Application deadline

Type of course

Admission requirements

Bachelor's degree in geology, or a similar degree following a programme of study of at least three years, or similar education approved in accordance with the Norwegian Universities Act section 3-4. In addition, specialization in geology worth the equivalent of at least 80 ECTS credits is required. Normally, an average mark of C or better is required at the bachelor's degree level or other program for basis of admission.

Application code: 9371.

Course content

This course will introduce the students to earthquakes and the propagation of elastic waves through the Earth and other planets. The aim is to provide training in mathematical modelling and practical data analysis pertaining to seismic wave propagation, seismology and Earth structure, earthquakes, and the relevant signal processing methods. The theory will be illustrated by several illuminating real-world applications ranging from tectonic earthquake analysis, to ambient seismic noise seismology, cryo-seismology and microseismic monitoring.

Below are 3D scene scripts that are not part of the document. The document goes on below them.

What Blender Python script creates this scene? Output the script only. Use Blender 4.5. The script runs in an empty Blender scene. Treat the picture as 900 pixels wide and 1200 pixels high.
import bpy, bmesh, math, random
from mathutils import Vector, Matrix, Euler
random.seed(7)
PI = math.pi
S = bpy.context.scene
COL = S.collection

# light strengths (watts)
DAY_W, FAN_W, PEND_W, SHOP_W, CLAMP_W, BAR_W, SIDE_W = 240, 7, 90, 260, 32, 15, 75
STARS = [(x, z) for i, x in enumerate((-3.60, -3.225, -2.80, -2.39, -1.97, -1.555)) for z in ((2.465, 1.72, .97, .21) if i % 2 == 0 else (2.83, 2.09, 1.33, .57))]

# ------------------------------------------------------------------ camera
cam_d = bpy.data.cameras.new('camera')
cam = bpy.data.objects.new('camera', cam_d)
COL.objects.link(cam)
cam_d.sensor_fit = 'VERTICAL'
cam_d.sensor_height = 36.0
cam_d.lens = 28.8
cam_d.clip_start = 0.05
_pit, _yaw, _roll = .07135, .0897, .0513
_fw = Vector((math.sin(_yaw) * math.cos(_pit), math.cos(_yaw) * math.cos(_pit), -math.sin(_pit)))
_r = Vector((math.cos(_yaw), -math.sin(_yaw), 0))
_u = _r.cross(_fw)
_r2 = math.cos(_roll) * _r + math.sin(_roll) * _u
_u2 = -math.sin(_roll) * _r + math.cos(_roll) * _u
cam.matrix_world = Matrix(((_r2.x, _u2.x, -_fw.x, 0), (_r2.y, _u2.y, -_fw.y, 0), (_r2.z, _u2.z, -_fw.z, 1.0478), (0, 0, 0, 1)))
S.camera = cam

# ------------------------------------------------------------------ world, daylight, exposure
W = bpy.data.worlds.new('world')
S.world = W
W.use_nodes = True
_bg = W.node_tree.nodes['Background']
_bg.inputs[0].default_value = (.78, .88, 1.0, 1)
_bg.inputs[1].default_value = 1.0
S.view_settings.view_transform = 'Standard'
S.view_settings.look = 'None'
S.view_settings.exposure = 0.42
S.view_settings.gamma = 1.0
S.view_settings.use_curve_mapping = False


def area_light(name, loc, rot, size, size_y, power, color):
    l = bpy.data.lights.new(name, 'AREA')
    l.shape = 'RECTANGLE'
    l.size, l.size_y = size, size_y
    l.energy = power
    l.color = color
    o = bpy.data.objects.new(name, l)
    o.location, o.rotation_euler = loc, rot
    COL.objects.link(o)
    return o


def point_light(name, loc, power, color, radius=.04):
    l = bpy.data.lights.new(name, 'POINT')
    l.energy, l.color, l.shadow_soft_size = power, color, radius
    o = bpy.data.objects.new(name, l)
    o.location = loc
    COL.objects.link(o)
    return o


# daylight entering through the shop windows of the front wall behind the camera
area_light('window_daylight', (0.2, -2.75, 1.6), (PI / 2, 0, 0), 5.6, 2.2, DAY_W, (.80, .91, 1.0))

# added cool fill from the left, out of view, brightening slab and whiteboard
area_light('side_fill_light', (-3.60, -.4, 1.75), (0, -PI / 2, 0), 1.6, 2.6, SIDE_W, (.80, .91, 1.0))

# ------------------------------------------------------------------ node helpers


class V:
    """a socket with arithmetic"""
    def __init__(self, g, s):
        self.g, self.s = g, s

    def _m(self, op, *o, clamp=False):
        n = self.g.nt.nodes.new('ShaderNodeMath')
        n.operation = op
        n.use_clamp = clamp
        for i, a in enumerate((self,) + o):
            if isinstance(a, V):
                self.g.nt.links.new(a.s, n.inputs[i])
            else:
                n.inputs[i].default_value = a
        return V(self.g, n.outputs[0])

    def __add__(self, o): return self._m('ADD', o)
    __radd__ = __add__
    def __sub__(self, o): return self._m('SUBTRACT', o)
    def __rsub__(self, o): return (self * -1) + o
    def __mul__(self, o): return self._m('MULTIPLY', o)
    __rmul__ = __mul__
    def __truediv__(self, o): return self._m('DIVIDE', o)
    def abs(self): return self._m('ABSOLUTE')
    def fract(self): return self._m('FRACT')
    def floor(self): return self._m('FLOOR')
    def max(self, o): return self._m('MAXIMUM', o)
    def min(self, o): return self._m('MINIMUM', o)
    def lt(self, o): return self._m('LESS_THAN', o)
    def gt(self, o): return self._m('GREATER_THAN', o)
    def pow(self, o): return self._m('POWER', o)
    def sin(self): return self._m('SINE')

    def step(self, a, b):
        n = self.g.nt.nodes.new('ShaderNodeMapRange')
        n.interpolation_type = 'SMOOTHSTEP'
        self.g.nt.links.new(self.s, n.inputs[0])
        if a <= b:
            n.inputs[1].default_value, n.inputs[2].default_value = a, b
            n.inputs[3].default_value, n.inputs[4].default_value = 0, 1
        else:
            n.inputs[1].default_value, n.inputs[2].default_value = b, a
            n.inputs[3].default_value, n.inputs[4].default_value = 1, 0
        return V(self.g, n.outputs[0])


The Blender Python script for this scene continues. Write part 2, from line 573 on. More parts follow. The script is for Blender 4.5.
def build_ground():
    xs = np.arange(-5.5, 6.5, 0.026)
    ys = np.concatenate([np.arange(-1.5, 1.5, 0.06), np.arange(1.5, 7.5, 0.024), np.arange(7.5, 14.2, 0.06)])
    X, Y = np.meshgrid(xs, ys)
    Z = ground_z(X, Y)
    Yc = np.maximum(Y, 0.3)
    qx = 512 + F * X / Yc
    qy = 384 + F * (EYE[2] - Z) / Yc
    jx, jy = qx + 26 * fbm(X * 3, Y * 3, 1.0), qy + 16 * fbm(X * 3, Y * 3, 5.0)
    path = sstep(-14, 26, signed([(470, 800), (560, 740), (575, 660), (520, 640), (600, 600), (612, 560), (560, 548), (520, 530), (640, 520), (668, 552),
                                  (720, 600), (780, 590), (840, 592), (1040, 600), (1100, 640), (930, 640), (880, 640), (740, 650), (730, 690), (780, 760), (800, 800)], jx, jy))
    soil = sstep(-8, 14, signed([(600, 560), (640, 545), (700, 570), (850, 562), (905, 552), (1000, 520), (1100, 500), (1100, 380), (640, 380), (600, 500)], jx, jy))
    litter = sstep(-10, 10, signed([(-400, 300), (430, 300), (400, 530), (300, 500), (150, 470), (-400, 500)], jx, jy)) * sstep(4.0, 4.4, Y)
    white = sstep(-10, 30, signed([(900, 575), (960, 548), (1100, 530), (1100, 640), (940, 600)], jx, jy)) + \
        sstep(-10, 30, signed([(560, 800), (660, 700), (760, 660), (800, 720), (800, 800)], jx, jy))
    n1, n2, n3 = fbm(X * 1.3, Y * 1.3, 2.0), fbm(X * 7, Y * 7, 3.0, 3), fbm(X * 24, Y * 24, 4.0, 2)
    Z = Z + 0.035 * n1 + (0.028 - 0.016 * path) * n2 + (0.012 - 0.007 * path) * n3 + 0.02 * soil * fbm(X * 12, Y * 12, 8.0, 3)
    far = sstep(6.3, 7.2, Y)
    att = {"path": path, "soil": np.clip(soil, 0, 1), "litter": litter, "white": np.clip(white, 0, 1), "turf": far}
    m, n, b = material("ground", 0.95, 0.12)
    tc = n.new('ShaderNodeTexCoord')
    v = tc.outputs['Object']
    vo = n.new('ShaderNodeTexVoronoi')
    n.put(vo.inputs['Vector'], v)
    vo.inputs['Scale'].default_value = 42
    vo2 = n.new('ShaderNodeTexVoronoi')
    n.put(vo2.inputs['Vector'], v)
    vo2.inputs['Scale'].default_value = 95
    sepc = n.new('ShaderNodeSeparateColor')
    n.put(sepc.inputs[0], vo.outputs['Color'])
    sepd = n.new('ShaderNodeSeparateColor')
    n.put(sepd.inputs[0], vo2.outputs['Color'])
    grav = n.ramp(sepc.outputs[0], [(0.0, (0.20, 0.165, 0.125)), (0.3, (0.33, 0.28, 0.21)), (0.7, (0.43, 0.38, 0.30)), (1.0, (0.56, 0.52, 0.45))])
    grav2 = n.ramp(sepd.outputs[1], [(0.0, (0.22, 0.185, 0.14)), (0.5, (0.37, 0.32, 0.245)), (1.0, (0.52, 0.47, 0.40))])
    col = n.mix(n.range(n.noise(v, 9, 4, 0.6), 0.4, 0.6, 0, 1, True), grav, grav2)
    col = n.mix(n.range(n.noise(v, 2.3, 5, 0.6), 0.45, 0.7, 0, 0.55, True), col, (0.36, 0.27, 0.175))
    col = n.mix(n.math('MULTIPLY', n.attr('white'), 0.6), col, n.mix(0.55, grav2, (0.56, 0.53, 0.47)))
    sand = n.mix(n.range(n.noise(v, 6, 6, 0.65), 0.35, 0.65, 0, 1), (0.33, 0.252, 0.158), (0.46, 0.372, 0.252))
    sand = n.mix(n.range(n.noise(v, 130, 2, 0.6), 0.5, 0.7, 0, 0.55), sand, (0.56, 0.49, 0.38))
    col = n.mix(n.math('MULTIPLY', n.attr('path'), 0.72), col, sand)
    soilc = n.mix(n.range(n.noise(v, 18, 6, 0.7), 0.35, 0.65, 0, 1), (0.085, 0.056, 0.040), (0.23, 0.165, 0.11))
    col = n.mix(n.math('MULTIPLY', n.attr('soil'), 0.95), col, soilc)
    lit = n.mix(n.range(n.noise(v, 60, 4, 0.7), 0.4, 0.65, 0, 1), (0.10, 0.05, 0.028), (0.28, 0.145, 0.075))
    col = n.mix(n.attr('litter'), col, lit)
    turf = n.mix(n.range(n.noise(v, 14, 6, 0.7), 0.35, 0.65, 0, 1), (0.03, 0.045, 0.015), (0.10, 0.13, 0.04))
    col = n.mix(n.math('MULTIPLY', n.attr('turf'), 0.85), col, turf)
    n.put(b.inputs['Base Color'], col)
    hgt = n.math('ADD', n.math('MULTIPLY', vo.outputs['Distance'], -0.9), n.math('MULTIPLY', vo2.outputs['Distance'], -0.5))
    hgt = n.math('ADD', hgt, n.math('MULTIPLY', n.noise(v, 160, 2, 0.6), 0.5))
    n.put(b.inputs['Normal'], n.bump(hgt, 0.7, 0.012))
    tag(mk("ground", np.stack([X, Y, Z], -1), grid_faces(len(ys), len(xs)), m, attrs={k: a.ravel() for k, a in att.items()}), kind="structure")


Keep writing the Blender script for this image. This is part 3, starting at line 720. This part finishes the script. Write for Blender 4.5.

Modern e-learning tools (e.g., Jupyter Notebooks and ObsPy) will be used extensively for exploring seismological data, and to provide practical training in analyzing seismological data that will be made available to the students.

The course will be conducted by a seismology expert from NORSAR in collaboration with scientists from the Department of Geosciences at UiT The Arctic University of Norway.

Objectives of the course

Learning outcomes

On completion of the course the student should have the following learning outcomes defined in terms of knowledge, skills and general competence:

Knowledge

The student has

• a comprehensive understanding of the concepts and tools for modelling of seismic wave propagation, in particular the seismic wave equation, plane waves, strain and stress, reflection and transmission coefficients, surface waves, anisotropy and attenuation, and elements of ray theory • a comprehensive understanding of seismology and Earth structure, including reflection and refraction seismology, body waves, and inverse problems
• understanding of earthquakes, including focal mechanisms, waveform modelling, moment tensors, source parameters, and global earthquake statistics
• understanding of signal processing and data analysis methods relevant for the analysis and interpretation of seismological data

Skills

The student can

• apply the principles of seismology to get access to, visualize, analyze, and assess earthquakes and other seismological events
• understand and interpret seismograms
• connect observational data to source, propagation medium and receiver array configuration
• utilize analysis software to process and extract relevant geophysical information from data

General competences

The student can

• carry out the most important elements of research projects related to seismology: read and understand relevant literature, acquire and analyze data, and communicate results to fellow students/scientists and to the public.
• work with seismological problems in the public and private sector.
• solve problems related to seismology analytically and prompt in written English, and present research results orally.
• work independently and in a team.

Language of instruction and examination

Teaching methods

The course will be given as an intensive course over two weeks with 30 hours of lectures and 20 hours of exercises/computer lab.

Compulsory active participation in the course.

Assessment

Portfolio assessment of project assignments counting 50 % and a final 4 hour written examination counting 50 %. All modules in the portfolio are assessed as a whole and one combined grade is given.

Access to the final examination requires submission and approval of project assignments.

Assessment scale: Letter grades A-F.

There is no access to a re-sit examination in this course.